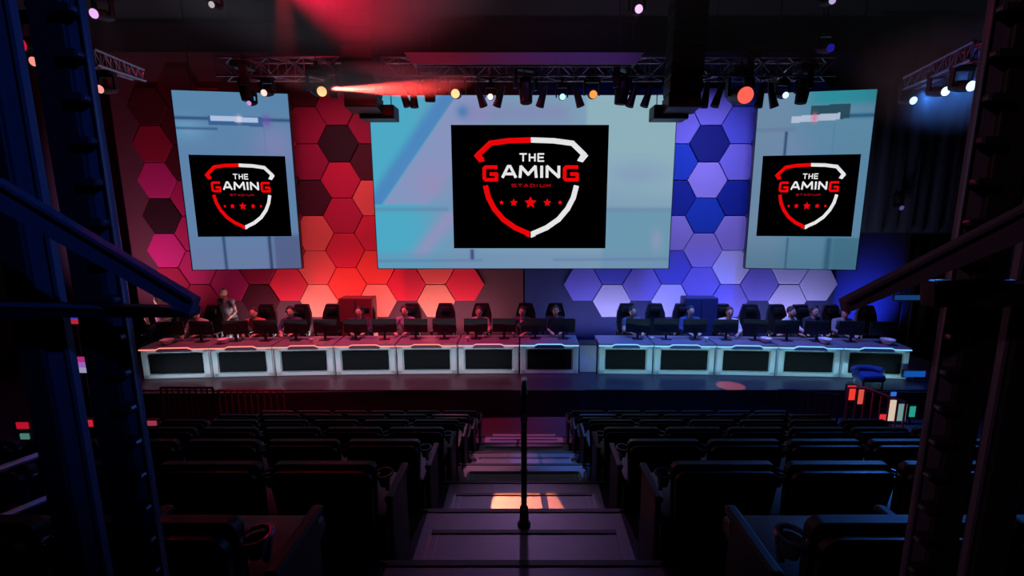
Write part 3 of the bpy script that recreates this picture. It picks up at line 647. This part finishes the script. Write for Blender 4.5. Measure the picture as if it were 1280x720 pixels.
    for i in range(2): limb(b, [hp[i], (hp[i]+kn[i])/2, kn[i]], [.1, .088, .068]); limb(b, [kn[i], kn[i]*.4+an[i]*.6, an[i]+Vector((0, 0, .03))], [.068, .06, .052])
    o = bpy.data.objects.new('trousers', remeshed(b, .014, 'trousers', mat('trousers_dark', pants, .9))); col.objects.link(o); o.parent = t
    b = MB()
    for i in range(2): limb(b, [an[i]+Vector((0, .035, -.042)), an[i]+Vector((0, -.08, -.045)), an[i]+Vector((0, -.185, -.055))], [.047, .045, .035])
    o = bpy.data.objects.new('shoes', remeshed(b, .012, 'shoes', BLK)); col.objects.link(o); o.parent = t
    b = MB()
    for s in (-1, 1): b.ball(hdc+Vector((s*.03, -.088, .012)), .009)
    b.build('eyes', mat('eye_dark', (.02, .015, .015), .2), t)
    if not bald:
        b = MB(); b.ball(hdc+Vector((0, .022, .03)), .104, (.84, .94, 1.08), 18); 
        if cap: b.box(hdc+Vector((0, -.12, .055)), (.13, .1, .012), bev=.004)
        for v in b.b.verts:
            if v.co.y < hdc.y-.05 and v.co.z < hdc.z+.045 and not (cap and v.co.y < hdc.y-.1): v.co.y = hdc.y-.04
        b.build('cap' if cap else 'hair', mat('cap_grey', cap, .8) if cap else mat('hair_%.2f' % hair[0], hair, .7), t, True)
    if beard:
        b = MB(); b.ball(hdc+Vector((0, -.03, -.085)), .062, (1, 1, .75), 12); b.build('beard', mat('hair_%.2f' % hair[0], hair, .8), t, True)
    if phones:
        b = MB(); b.path([hdc+Vector((.1*math.cos(a), .01, .03+.11*math.sin(a))) for a in [PI*k/10 for k in range(11)]], .01, 8)
        for s in (-1, 1): b.ball(hdc+Vector((s*.1, .01, -.0)), .04, (.5, 1, 1.1))
        b.build('headset', BLK, t, True)
    t['lean'] = lean; del t['lean']
    return t
GREY = (.3, .27, .3); SKY = deskpt
def pl(px, back):
    d = deskpt(px); back += .12 if back < 1.5 else 0; return Vector((d.x*(1+(back)/d.y), d.y+back, SZ))
person('bald man standing in a grey shirt behind the second desk', pl(297, 1.9)+Vector((0, 0, 0)), -.2, 'stand', (.22, .2, .22), (.02, .02, .02), bald=True)
person('person in a red shirt leaning forward with bare arms', pl(331, 1.0), .1, 'sit', (.45, .08, .08, 1), (.03, .02, .02), lean=.22)
person('person in a dark hooded top with headset beside the third chair', pl(373, .98), .1, 'sit', (.05, .04, .12), (.02, .015, .03), phones=True)
person('seated person in a cream shirt left of the bald man', pl(263, .98), 0, 'sit', (.55, .5, .42, 1), (.05, .03, .02), lean=.2)
person('person in black with headset in front of the dark left cabinet', pl(455, 1.0), .2, 'sit', (.03, .03, .05), (.02, .02, .02), phones=True, lean=.2)
person('person in a grey shirt seated behind the fifth desk', pl(512, .98), -.1, 'sit', (.28, .26, .3), (.04, .03, .03), phones=True)
person('person in a pale shirt seated left of centre with hands raised', pl(600, .98), .1, 'sit', (.4, .3, .32, 1), (.05, .03, .02), lean=.25)
person('person in a dark shirt leaning over the seventh desk', pl(657, .98), -.3, 'sit', (.08, .07, .1, 1), (.03, .02, .02), lean=.25)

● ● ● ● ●

◆ TASK REQUIREMENTS
Transcribe the material exactly, keeping every word and none of the pictures.

◆ THE ANSWER
Write part 3 of the bpy script that recreates this picture. It picks up at line 647. This part finishes the script. Write for Blender 4.5. Measure the picture as if it were 1280x720 pixels.
    for i in range(2): limb(b, [hp[i], (hp[i]+kn[i])/2, kn[i]], [.1, .088, .068]); limb(b, [kn[i], kn[i]*.4+an[i]*.6, an[i]+Vector((0, 0, .03))], [.068, .06, .052])
    o = bpy.data.objects.new('trousers', remeshed(b, .014, 'trousers', mat('trousers_dark', pants, .9))); col.objects.link(o); o.parent = t
    b = MB()
    for i in range(2): limb(b, [an[i]+Vector((0, .035, -.042)), an[i]+Vector((0, -.08, -.045)), an[i]+Vector((0, -.185, -.055))], [.047, .045, .035])
    o = bpy.data.objects.new('shoes', remeshed(b, .012, 'shoes', BLK)); col.objects.link(o); o.parent = t
    b = MB()
    for s in (-1, 1): b.ball(hdc+Vector((s*.03, -.088, .012)), .009)
    b.build('eyes', mat('eye_dark', (.02, .015, .015), .2), t)
    if not bald:
        b = MB(); b.ball(hdc+Vector((0, .022, .03)), .104, (.84, .94, 1.08), 18); 
        if cap: b.box(hdc+Vector((0, -.12, .055)), (.13, .1, .012), bev=.004)
        for v in b.b.verts:
            if v.co.y < hdc.y-.05 and v.co.z < hdc.z+.045 and not (cap and v.co.y < hdc.y-.1): v.co.y = hdc.y-.04
        b.build('cap' if cap else 'hair', mat('cap_grey', cap, .8) if cap else mat('hair_%.2f' % hair[0], hair, .7), t, True)
    if beard:
        b = MB(); b.ball(hdc+Vector((0, -.03, -.085)), .062, (1, 1, .75), 12); b.build('beard', mat('hair_%.2f' % hair[0], hair, .8), t, True)
    if phones:
        b = MB(); b.path([hdc+Vector((.1*math.cos(a), .01, .03+.11*math.sin(a))) for a in [PI*k/10 for k in range(11)]], .01, 8)
        for s in (-1, 1): b.ball(hdc+Vector((s*.1, .01, -.0)), .04, (.5, 1, 1.1))
        b.build('headset', BLK, t, True)
    t['lean'] = lean; del t['lean']
    return t
GREY = (.3, .27, .3); SKY = deskpt
def pl(px, back):
    d = deskpt(px); back += .12 if back < 1.5 else 0; return Vector((d.x*(1+(back)/d.y), d.y+back, SZ))
person('bald man standing in a grey shirt behind the second desk', pl(297, 1.9)+Vector((0, 0, 0)), -.2, 'stand', (.22, .2, .22), (.02, .02, .02), bald=True)
person('person in a red shirt leaning forward with bare arms', pl(331, 1.0), .1, 'sit', (.45, .08, .08, 1), (.03, .02, .02), lean=.22)
person('person in a dark hooded top with headset beside the third chair', pl(373, .98), .1, 'sit', (.05, .04, .12), (.02, .015, .03), phones=True)
person('seated person in a cream shirt left of the bald man', pl(263, .98), 0, 'sit', (.55, .5, .42, 1), (.05, .03, .02), lean=.2)
person('person in black with headset in front of the dark left cabinet', pl(455, 1.0), .2, 'sit', (.03, .03, .05), (.02, .02, .02), phones=True, lean=.2)
person('person in a grey shirt seated behind the fifth desk', pl(512, .98), -.1, 'sit', (.28, .26, .3), (.04, .03, .03), phones=True)
person('person in a pale shirt seated left of centre with hands raised', pl(600, .98), .1, 'sit', (.4, .3, .32, 1), (.05, .03, .02), lean=.25)
person('person in a dark shirt leaning over the seventh desk', pl(657, .98), -.3, 'sit', (.08, .07, .1, 1), (.03, .02, .02), lean=.25)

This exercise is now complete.